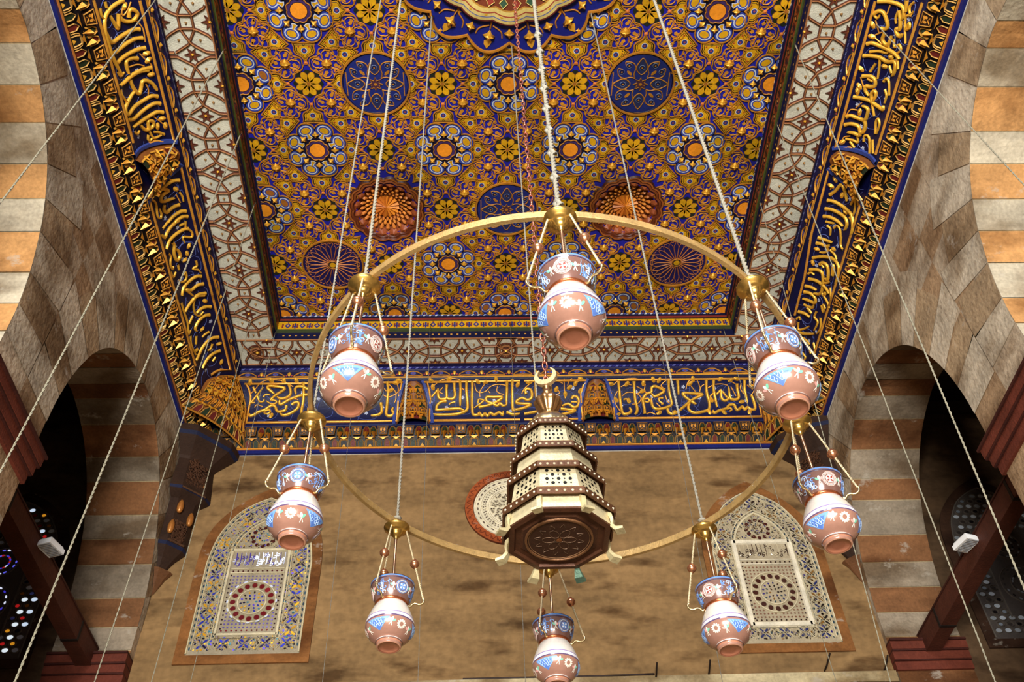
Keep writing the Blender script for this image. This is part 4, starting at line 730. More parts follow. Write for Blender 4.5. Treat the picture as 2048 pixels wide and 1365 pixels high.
★ ★ ★ ★ ★
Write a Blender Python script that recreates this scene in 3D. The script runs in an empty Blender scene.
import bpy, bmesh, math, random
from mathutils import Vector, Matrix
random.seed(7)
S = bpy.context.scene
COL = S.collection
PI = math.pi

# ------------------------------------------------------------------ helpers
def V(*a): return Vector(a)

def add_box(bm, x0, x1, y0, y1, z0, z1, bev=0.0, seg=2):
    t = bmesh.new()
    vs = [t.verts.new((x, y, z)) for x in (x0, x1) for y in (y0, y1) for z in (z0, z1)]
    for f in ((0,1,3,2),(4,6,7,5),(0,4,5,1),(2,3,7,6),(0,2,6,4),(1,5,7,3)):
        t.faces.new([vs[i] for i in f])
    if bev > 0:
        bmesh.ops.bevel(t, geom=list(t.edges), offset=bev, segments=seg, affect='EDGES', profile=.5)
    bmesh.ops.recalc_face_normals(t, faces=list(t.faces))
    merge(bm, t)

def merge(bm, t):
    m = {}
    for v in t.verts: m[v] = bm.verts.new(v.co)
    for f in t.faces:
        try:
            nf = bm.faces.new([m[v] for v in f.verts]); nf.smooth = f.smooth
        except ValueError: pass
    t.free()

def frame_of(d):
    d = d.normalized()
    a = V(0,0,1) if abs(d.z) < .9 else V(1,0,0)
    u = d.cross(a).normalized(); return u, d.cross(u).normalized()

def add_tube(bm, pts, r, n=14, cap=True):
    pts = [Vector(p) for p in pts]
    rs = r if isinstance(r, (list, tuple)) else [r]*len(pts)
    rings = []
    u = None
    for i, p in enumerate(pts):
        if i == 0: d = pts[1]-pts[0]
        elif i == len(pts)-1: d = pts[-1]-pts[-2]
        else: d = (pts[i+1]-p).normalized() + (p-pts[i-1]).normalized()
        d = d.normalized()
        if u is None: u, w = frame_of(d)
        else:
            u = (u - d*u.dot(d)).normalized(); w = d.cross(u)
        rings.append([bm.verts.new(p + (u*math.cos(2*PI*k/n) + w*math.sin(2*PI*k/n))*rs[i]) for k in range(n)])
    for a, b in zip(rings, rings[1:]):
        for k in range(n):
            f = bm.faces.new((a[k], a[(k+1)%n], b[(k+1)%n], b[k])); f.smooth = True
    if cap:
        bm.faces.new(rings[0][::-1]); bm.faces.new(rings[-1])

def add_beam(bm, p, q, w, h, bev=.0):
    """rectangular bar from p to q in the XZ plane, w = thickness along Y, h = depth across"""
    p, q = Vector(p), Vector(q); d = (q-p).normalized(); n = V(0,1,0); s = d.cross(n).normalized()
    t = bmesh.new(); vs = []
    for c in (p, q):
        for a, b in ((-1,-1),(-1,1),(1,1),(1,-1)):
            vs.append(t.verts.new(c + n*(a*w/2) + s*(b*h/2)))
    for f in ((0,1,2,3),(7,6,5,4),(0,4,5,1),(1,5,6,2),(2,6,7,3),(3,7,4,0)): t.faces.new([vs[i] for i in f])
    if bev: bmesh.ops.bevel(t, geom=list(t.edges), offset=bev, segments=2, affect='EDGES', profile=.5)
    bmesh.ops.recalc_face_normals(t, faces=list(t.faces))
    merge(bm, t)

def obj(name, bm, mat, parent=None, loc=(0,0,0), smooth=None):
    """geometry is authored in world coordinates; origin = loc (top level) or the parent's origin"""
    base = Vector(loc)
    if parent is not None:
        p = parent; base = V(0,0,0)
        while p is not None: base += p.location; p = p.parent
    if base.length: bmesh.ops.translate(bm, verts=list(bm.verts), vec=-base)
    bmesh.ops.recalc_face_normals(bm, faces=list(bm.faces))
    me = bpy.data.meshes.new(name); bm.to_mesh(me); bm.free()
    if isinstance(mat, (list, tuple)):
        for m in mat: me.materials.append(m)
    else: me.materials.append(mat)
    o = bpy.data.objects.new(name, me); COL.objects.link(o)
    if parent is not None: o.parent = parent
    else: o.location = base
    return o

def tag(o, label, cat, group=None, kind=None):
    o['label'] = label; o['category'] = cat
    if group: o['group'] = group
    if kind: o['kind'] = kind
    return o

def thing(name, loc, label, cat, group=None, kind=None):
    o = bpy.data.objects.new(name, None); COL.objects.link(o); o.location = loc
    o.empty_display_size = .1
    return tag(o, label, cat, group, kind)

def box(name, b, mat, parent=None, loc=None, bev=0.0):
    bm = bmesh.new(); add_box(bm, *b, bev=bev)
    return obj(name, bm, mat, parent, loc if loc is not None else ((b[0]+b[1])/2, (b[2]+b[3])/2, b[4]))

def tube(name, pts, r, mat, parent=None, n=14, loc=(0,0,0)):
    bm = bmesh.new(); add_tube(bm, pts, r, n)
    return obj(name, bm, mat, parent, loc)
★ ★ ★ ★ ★
Task description »
Among the lines above, find the one with "Write a Blender" and the one with "def V(*a): return Vector(a)". Quote both and everything between them, exactly.

Written answer »
Write a Blender Python script that recreates this scene in 3D. The script runs in an empty Blender scene.
import bpy, bmesh, math, random
from mathutils import Vector, Matrix
random.seed(7)
S = bpy.context.scene
COL = S.collection
PI = math.pi

# ------------------------------------------------------------------ helpers
def V(*a): return Vector(a)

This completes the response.